I had an indoor/outdoor cat that would sleep in my room at night. She would jump up on my outside windowsill and rub against it, and the tags on her collar would bang against the window, letting me know she was ready to come in. I’d either open the window & let her in, or go let her in at the front door. In the morning, she’d scratch on my bedroom door to be let out, I’d open the door and she’d run straight to the front door and wait to be let out. Did I train her or did she train me?
One of my cats loves it when I sing. (I sing opera and I used to sing in an Early Music Ensemble) I got her when she was just a little bitty 2-week-old scrap of fur, and after I fed her, I’d lay on the sofa and let her crawl around. When she got sleepy I’d hold her on my chest and either hum or sing to her. Now, whenever I sing, she comes running, and rubs up against me and purrs and gives me kisses.(Which makes it difficult to keep singing if I’m sitting down) If I’m practicing with the keyboard she usually walks all over it, too. So I guess I trained her to like singing.

I have two cats, Rocky and Chili, who each come running when I call their name. If I call one, that’s the one that runs in.

When they feel like it, they both sit on command (yes, it took a long time).

They both come running if I whistle.

Chili talks back to me all the time. One day I’ll figure out what he’s saying. I probably don’t want to know.

Rocky plays fetch better than my retriever does (who doesn’t retrieve at all). Ball up a piece of paper and he comes running like a fiend. He’ll bring it back for as long as you feel like tossing it, and he catches it in the air, as well. The cat is a freak.

If you have patience, you can train a cat. Well, most cats, anyway.

Shoogie and Merci both fetch. They have been behaviour modified not to scratch the furniture, or jump on the counters. I gave up on the dining room table, though. Their furry butts OWN it! They disdain the (rather expensive) cat tree I purchased for them (You got that for the dog, right?)

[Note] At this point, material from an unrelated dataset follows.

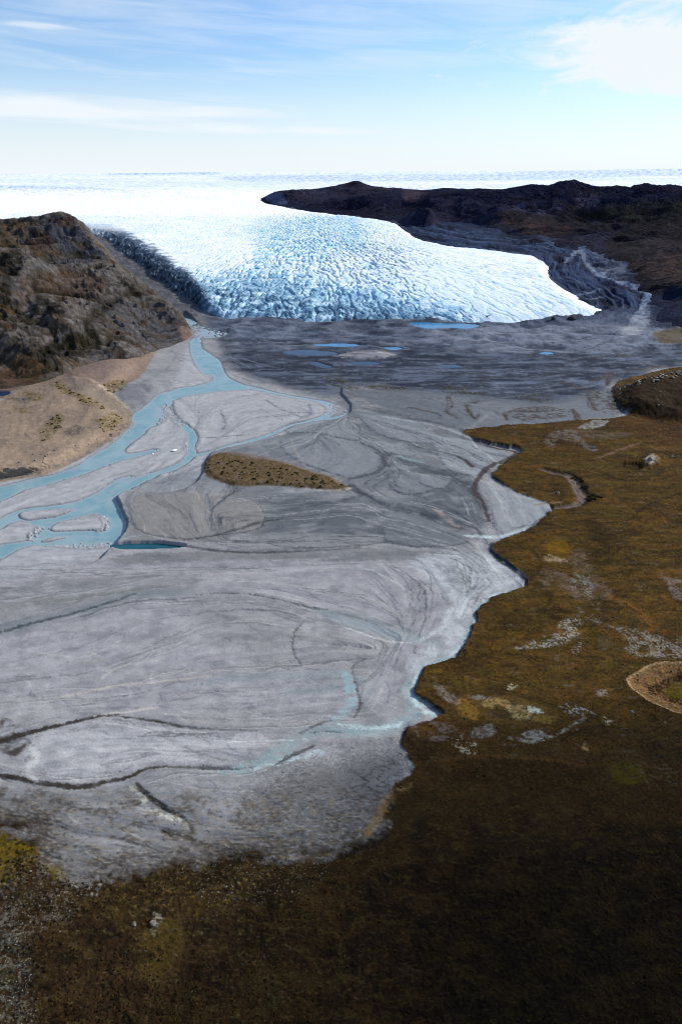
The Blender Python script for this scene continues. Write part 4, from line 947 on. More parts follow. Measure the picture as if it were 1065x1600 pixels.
# broad swells
sw = 7*fbm(iX0/320, iY0/420, 111, 3)*sstep(1700, 2600, iY0) + (30*fbm(iX0/2300, iY0/3000, 112, 3) + 60*fbm(iX0/9000, iY0/5000, 129, 3))*sstep(6000, 22000, iY0) + np.clip(iX0,-20000,20000)*.0065*sstep(9000, 24000, iY0)
# seracs: two sets of crevasses crossing, warped
qx = iX0 + 22*fbm(iX0/110, iY0/110, 113, 3); qy = iY0 + 22*fbm(iX0/110, iY0/110, 114, 3)
a1, a2 = math.radians(20), math.radians(-38)
def rotc(a): return qx*math.cos(a)+qy*math.sin(a), -qx*math.sin(a)+qy*math.cos(a)
sx0, sy0 = -120.0, 3050.0                             # the ice fans out from here
du = np.hypot(qx-sx0, qy-sy0); th = np.arctan2(qx-sx0, -(qy-sy0))
u2, v2 = rotc(a2)
r1 = ridged(du/90, th*44, 115, 3, .45); fl = fbm(du/150, th*75, 124, 4); fl2 = fbm(du/420, th*22, 125, 3)                # crevasses along the splay
r2 = ridged(u2/52, v2/17, 116, 3, .45)
r3 = ridged(qx/10, qy/15, 117, 4, .6)
big = fbm(iX0/260, iY0/300, 118, 3)
z_left = FI.poly([(290,440),(340,420),(400,400),(420,350),(470,330),(560,335),(640,390),(640,450),(720,505),(500,520),(300,500)], 60)
z_right = 1 - z_left
cr1 = sstep(.62,.92,r1); cr2 = sstep(.66,.94,r2)
ser = FI.poly([(300,440),(420,428),(520,440),(640,460),(740,490),(740,512),(300,505)], 30)
rough = 1.2 - cr1*(.9+.7*z_left) - cr2*(.3+.6*z_left) + (.10+.16*z_left)*r3 + .7*fl + .5*fl2 + ser*(r3*.45 + r2*.5 - .5)
amp = (1.2 + 2.1*z_left + .7*sstep(0,.5,big))
far = sstep(3800, 7000, iY0)
farr = ridged(iX0/420 + .4*big, iY0/240, 119, 3); farf = ridged(iX0/130, iY0/95, 120, 3)
f_patch = np.clip(FI.poly([(-60,292),(0,290),(150,294),(330,306),(330,311),(150,308),(0,304),(-60,304)], 3) + FI.poly([(350,276),(480,273),(720,272),(900,268),(1065,268),(1065,274),(900,279),(700,282),(500,284),(380,284)], 3)*.7 + FI.poly([(180,268.5),(330,268.5),(330,272),(180,272)], 1.5), 0, 1)
rough_z = amp*(rough-0.9)*(1-far) + far*(7*(farr-.5) + 9*f_patch*(farf-.5))*sstep(30000, 9000, iY0)
zi = base + (S + sw - base)*e + rough_z*sstep(0, 14, sI)*(0.35+0.65*e)
# steep toothed left wall
zi += left*sstep(0,1,e*(1-e)*4)*(20*(ridged(iX0/30+.5*big, iY0/60, 121, 4)-.5) + 9*(ridged(iX0/11, iY0/22, 122, 3)-.5))
zi = np.where(sI < 0, base - 2 + sI*0.9, zi)

ic = np.empty(iPX.shape+(3,), f32); ic[:] = np.array([.82,.85,.88], f32)
def il(m, c):
    global ic
    m = np.clip(m, 0, 1)[..., None].astype(f32); ic = ic*(1-m) + np.array(c, f32)*m
cre = sstep(.52, .28, r1*.5+r2*.5) ; crk1 = sstep(.70, .95, r1 + .15*big); crk2 = sstep(.74, .97, r2 + .15*big)
blue = fbm(iX0/38, iY0/26, 131, 4); bl2 = fbm(iX0/120, iY0/150, 132, 3)
gate = 1-far
il(gate*sstep(395,460,iPY)*.45, (.60,.77,.87)); il(gate*z_left*.35, (.52,.74,.87))
il(gate*sstep(-.1,.4,fl)*.45, (.56,.72,.85)); il(gate*sstep(.15,.5,fl)*.45*sstep(-.4,.4,bl2), (.30,.52,.72)); il(gate*sstep(.05,.55,blue)*.3, (.52,.72,.86)); il(gate*sstep(-.1,.4,fl2)*.45, (.56,.71,.83)); il(gate*sstep(.80,.96,ridged(du/260+.3*bl2, th*34, 128, 3))*.55, (.24,.46,.66)); il(gate*sstep(405,500,iPY)*sstep(900,600,iPX)*.45, (.42,.62,.76))
il(gate*crk1*(.45+.5*z_left), (.16,.40,.64)); il(gate*crk2*(.2+.75*z_left), (.09,.32,.56))
for p, k in (([(390,360),(450,345),(500,335),(560,340),(570,380),(520,400),(480,420),(440,400)], .8), ([(400,395),(430,380),(445,410),(415,430),(385,440)], .75), ([(330,430),(420,420),(560,450),(640,470),(720,480),(740,500),(560,505),(340,500),(310,470)], .75)):
    m = FI.poly(p, 22)*k
    il(m*sstep(-.35,.25,blue+.2*bl2+.4*fl), (.28,.54,.74)); il(m*sstep(.12,.4,blue+.4*fl), (.09,.29,.50))
# dusty front; dirty left wall, its shade painted in near black
il(FI.poly([(305,440),(400,428),(520,448),(640,474),(745,494),(746,514),(300,506)], 26)*sstep(-.6,.15,blue+.4*bl2+.3*fl)*.85, (.20,.36,.49)); il(FI.poly([(300,455),(400,455),(520,475),(640,490),(740,503),(740,514),(300,506)], 16)*sstep(-.2,.2,blue+.3*fl)*.85, (.07,.15,.24))
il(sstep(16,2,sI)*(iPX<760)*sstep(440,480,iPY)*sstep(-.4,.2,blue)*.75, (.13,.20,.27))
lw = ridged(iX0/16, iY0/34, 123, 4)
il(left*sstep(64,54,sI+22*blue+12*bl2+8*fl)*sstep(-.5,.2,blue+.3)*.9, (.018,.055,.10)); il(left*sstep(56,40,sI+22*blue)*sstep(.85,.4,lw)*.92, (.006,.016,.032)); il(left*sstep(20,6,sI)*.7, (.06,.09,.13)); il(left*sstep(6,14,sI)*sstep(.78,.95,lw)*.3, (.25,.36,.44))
il(FI.poly([(604,338),(640,340),(695,352),(698,376),(660,368),(625,350)], 6)*sstep(-.3,.2,blue)*.8, (.22,.33,.42))
il(FI.poly([(838,400),(872,402),(870,425),(850,420)], 4)*.6, (.36,.45,.50)); il(sstep(7,1,sI)*(iPX>760)*sstep(-.2,.2,blue)*.8, (.14,.20,.26))
il(sstep(.42,.6,fbm(iX0/16, iY0/9, 133, 3))*gate*.6*(iPX>560), (.16,.36,.52))
# far ice: bare blue bands between snow
il(far*.5*sstep(-.6,.5,fbm(iX0/2600,iY0/1500,134,3)+.4*(farr-.5)), (.50,.62,.80)); fpx = fbm(iPX/7, iPY/1.3, 126, 3); il(f_patch*sstep(-.15,.35,fpx)*.8, (.13,.27,.55)); il(f_patch*.35, (.36,.50,.74)); il(far*sstep(.1,.5,fbm(iPX/12, iPY/1.5, 127, 3))*.4, (.36,.50,.74))
il(far*sstep(.6,.85,farf)*.35, (.30,.44,.70))
il(FI.poly([(-1500,300),(1500,300),(1500,332),(-1500,332)], 12)*.8, (.86,.88,.90))
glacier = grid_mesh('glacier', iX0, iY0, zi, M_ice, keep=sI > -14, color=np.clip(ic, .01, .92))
tag(glacier, 'white crevassed glacier tongue with blue fractured front spilling from the ice sheet', 'glacier', kind='structure')

# ================================================================== HILL AND MOUNTAINS (surveyed spot heights)
def spot(px, py, Y):
    return ((px-532.5)/FPX*Y/(CT+(800-py)/FPX*ST), Y, H - float(dep_slope(py))*Y)
def rbf_fit(pts, sx, sy):
    A = np.array(pts, float); n = len(A)
    u = np.stack([A[:,0]/A[:,1]*sx, np.log(A[:,1])*sy], 1)
    D = np.hypot(u[:,None,0]-u[None,:,0], u[:,None,1]-u[None,:,1])
    K = np.sqrt(D*D + 0.0004)
    M = np.zeros((n+3, n+3)); M[:n,:n] = K; M[:n,n] = 1; M[:n,n+1:] = u; M[n,:n] = 1; M[n+1:,:n] = u.T
    M[:n,:n] -= np.eye(n)*1e-4
    w = np.linalg.solve(M, np.concatenate([A[:,2], [0,0,0]]))
    def fn(X, Y):
        ux = X/Y*sx; uy = np.log(Y)*sy
        o = w[n] + w[n+1]*ux + w[n+2]*uy
        for i in range(n):
            o = o + w[i]*np.sqrt((ux-u[i,0])**2 + (uy-u[i,1])**2 + 0.0004)
        return o
    return fn
def fan(px, Ys):                                      # lattice of sight columns and distances
    PX, YY = np.meshgrid(px, Ys)
    return (PX-532.5)/FPX*YY*1.0/0.9, YY             # widened slightly; columns only set the sampling

# ---- rocky hill on the left bank
foot = [(299,522),(291,529),(262,540),(235,549),(200,555),(150,559),(100,576),(65,585),(35,589),(0,593),(-60,602),(-200,650),(-500,730)]
hp = []
for px, py in foot:
    w = pt(px, py, None, 10.0 if px < 230 else 2.0); hp.append((w.x, w.y, w.z-1.5))
    d = Vector((w.x, w.y)).normalized()
    hp.append((w.x - d.x*90 + (40 if px > 230 else 0), w.y - d.y*90, -38))
hp += [spot(*a) for a in [
 (292,506,1560),(276,487,1620),(252,468,1680),(218,448,1740),(190,424,1790),(172,407,1830),(164,396,1850),(152,384,1870),(139,366,1890),(128,352,1910),(116,341,1930),(105,336.5,1940),(92,335.5,1950),(75,337,1950),(52,340,1960),(30,343,1970),(0,347,1990),
 (-60,340,2050),(-200,310,2100),(-500,300,2100),
 (150,402,1800),(120,375,1850),(60,365,1830),(20,375,1780),(100,400,1740),(150,430,1680),(60,420,1600),(0,430,1500),(150,455,1580),(100,440,1610),(210,470,1610),(250,490,1570),(100,500,1300),(200,505,1450),(160,480,1500),(0,520,1200),(50,480,1360),(50,560,1140),(150,530,1280),(230,522,1450),(260,510,1520),(-100,500,1250),(-300,550,1100),(0,572,1150),(100,545,1220)]]
for px, Y, zz in [(330,1600,-60),(310,1750,-60),(300,1900,-50),(260,2000,-30),(220,2060,-30),(180,2150,-30),(120,2300,40),(60,2400,60),(-100,2500,90),(-500,2600,90),(180,2500,-60),(100,2800,-60),(0,2900,-60),(-300,3000,-60),(340,1450,-60),(350,1300,-60)]:
    hp.append(((px-532.5)/FPX*Y/0.98, Y, zz))
hf = rbf_fit(hp, 2.0, 1.6)
hpx = axis(-60, 330, 1.1, -900, 380, 1.2); hpx = hpx[hpx < 380]
hY = np.exp(np.linspace(math.log(2700), math.log(820), 620))
hX, hYY = fan(hpx, hY)
hz = hf(hX, hYY)
st_u = hX*0.80 + hYY*0.60; st_v = -hX*0.60 + hYY*0.80
hb = fbm(hX/120, hYY/120, 141, 4)
hr = ridged(st_u/210 + .5*hb, st_v/78 + .5*hb, 142, 6, .5)
hs = fbm(hX/16, hYY/16, 143, 4); hfine = fbm(hX/4.5, hYY/4.5, 144, 3)
slab = ridged(st_u/46+.8*hb, st_v/17+.8*hb, 148, 4, .55); veg_b = fbm(st_u/70+.5*hb, st_v/24, 149, 4)
inl = sstep(-6, 22, hz)
crest_soft = 1-0.65*sstep(1850, 1950, hYY)
hz = hz + inl*crest_soft*(30*(hr-.42) + 4*(sstep(.35,.65,slab)-.5) + 10*hb + 2.6*hs + .9*hfine)
led = (hz + 10*hb + .35*st_v)/17.0; fr = led - np.floor(led); hz = hz + inl*crest_soft*sstep(-.3,.3,fbm(hX/90, hYY/90, 147, 2)+.1)*5.0*(sstep(.0,.22,fr) - fr)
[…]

Conversely, they have me trained to get out of bed by 5:00am each and every morning of the week. Even before the alarm goes off, Merci will start grooming my eyebrows with his sandpaper tongue. I reward this ‘trick’ by feeding them the wet goo from cans that they so sluttishly crave.

Shoogie’s big thing is to get stuck behind the washer/dryer.
He’ll start meowing and chirping pathetically, Um, kitty mistake? A little HELP here? One of these days soon I’m going to throw my back out retrieving the furkid. He’s only eight months old, and already weighs 15 1/2 pounds!
Does anyone know how to train a cat to use a treadmill?:slight_smile:

Um. Generally speaking female cats do not like to be touched on their tummies. Male cats often like belly rubs.

Persephone asked:

It works quite well on kids, or so I’ve been told. It is basically operant conditioning, also known as behavior modification. Scientifically, it is based on the work of BF Skinner, among others. Try doing an internet search, I’m sure you’ll find a lot.

My two older cats and I used to go for walks when we lived downtown in a good sized city. I’d put them on their leashes and they would walk just as nice as anybody on a leash. One rather warm Sunday morning, we set out, and we may have been going a bit faster than usual. Two blocks to make it home and Frances began to pant, signalling it was time to stop Right Then. She’s not a carrying kind of cat - she likes to assume the large-awkward-parrot-backwards-on-a-pirate’s-shoulder position when handled - so just toting her home wasn’t really an option. We were right in front of a church, just at the time people were going in before the service began. I parked them both under a bush, and said, “Edie, Frances, wait here. I am going home to get the car and will be back for you in a few minutes. Do not go into the church. Do not interact with the people. Wait right here until I get back. Do you understand?” And I looked at them very hard. They gazed back, like, “yeah, ok, so we’ll just wait here,” and off I went. Five or so minutes later, when I got back, they were waiting under the bush and hopped into the car.

Around the same time, Edie had some kittens, one of whom understood what Taco Bell meant. She would say Mew! in a way that meant “bring me a soft taco supreme”.
My cats have trained me to provide them bites of whatever I’m eating - they put their front paws on the chair and lean forward expectantly, and like clockwork, my fork lunges forward to their little drooling mouths.

FTR, Edie always walks with me and the dog, and Snuggles walks sometimes. I try to get them to go back home and wait, but they don’t know Go Home. Edie used to make me carry her most of the second half of the trip (picture an 80 lb dog dragging a girl carrying a cat), but she’s gotten better at pacing herself and her stamina has improved. Frances never walks.

“Kiss kiss” will get me a peck on the cheek.
“Paw” will get them to put their paw in my hand to shake.
One of my cats travels with me and hates to be left behind. All I have to do is hold up the harness and she’ll run right over to me so I can get it on her. She’ll then walk to the door and look back at me if I don’t move fast enough. They are not allowed out of the yard and if I catch one trying to escape I tell them to go to jail. They go. I have had several cats who would sit up and beg. Oh yes, they can be trained.